E-book owners - is the 6" screen big enough?

I’ve got a Kindle Fire.
As a “I want to check IMDB while sitting on the sofa” machine, it’s fine.
As an e-reader, it has issues.
It’s heavy - 14.6oz vs. 6 or 7oz for the standard Kindle.
It’s got a tiny battery life - 8 hrs of read time, vs. 1 or 2 month straight e-reader.
It’s got a glossy screen which makes it hard to read some times.

So I’ve been pondering getting a Kindle, but I’m a bit concerned about the 6" size of the screen. The Fire has a 7" screen, and at times I’m annoyed at how often I have to advance the page (yes, I have the font size set pretty small.)

So, anyone that has a Kindle, does the screen size seem reasonable?

I have a Kindle Touch & a Kindle Fire. I read on both but I like the regular Kindle better, because it’s easier to turn pages with my left hand. I have the font size cranked up medium-high. I also read on my iPod if that’s the device I happen to have with me. I don’t notice the page turning. I did at first, but the brain learns to compensate after a while, just like turning the physical page is unnoticeable for regular books.

That said, I have no idea if you’ll like it better. You could always get the bigass model, although that seems really overpriced to me.

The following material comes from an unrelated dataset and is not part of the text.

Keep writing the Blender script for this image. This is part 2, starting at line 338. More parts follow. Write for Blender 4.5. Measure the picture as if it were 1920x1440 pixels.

It’s my understanding that a regular Kindle is the size of a book and the type is sized appropriately. My Kindle Fire does show less than a printed page, but I haven’t mucked with the font size.

Really though, the reason you’re flipping pages so much is because a Kindle’s only showing you one page at a time, not two like a regular book. That’s not going to change unless you get a tablet large enough to show you two pages at once.

Turning pages is less intrusive on a Kindle vs. the Fire since the page turning buttons are located where you hold the device on both sides, that way you can turn the page without even having to adjust the position of you fingers. Personally I’ve never had any problem with my Kindle in this regard since it’s easier than physically turning a page anyway.

On the kindle touch you turn a page by tapping the screen anywhere on the right 2/3 of the available screen (the left 1/3 is for turning back).

It’s pretty comparable to a paperback book in size, and eInk on the matte screen is way easier on the eyes than the glossy Fire screen.

Yep. Very much like reading a paperback. Weighs about the same, too.

(Currently reading a book where the e-typesetter goofed… He put a phrase into italics…and then forgot to turn them off again! A good thirty pages is all in italics. Finally…finally! another italicized word occurred, and the text went back to normal.

But the ability to search for a word of phrase is the biggest selling point of all, for me: that’s just heaven!

Pop it into calibre, set it to convert to text, open in office or open office, find the offending lack of end italics, and change font accordingly. Then hit save, delete the original flawed book, reconvert it from text back to whatever, reimport to your kindle.

I read books on my iPod Touch, so…yes, a 6" screen is big enough.

It’s not the size that matters, it’s how you use it.

Coo! Good to know. I basically just ignored the problem, but, like a good mathematician, I’m comforting simply knowing that a solution exists!

(For converting to kindle, I’ve been using the mobipocket creator, but, before now, didn’t have a way of converting from. Thanks!)

I read 'em on my kobo. It’s big enough!

The 4"ish Samsung phone is o-k, too, if I’m painfully bored on a bus or something.

My old blackberry bold, however, was insufferable to read books on.

I find that calibre manages the metadata better than mobi. I think it also handles inserting the jpgs of the cover and back images better as well. You end up with 3 little files in your book folder, 1 cover, 1 text and 1 metadata.

I own a nook simple touch (roughly same type of device as a basic kindle). I love the smaller e-ink format. The device is a breeze to tote around, is light as a feather, and lasts so long on a single charge that it’s never a concern. Plus it seems more robust than it’s glass-screened counterparts. Of course if you don’t like frequent page turns on your larger device you’ll like it on the smaller ones even less. I keep my text fairly large so I’m used to the constant page turns (“jeez I’m still on page 80?”).

Yeah, I think the screen size on my Kindle (2nd gen,) is just right - but then, I’d been reading e-books on PDAs with much smaller LCD displays before I got it. :slight_smile:

My Beloved was in the bedroom reading, so i walked in and asked her if six inches is big enough.
She paused, patted me on the head, smiled wistfully, and said “Of course it is, dear!”

My Kindle touch is fine for ebooks, but can be too small for PDFs. The PDFs are made to fit one page on a screen, regardless of margins and that can be an issue.

But for most electronic books, I can read very easily. It’s no different than a paperback.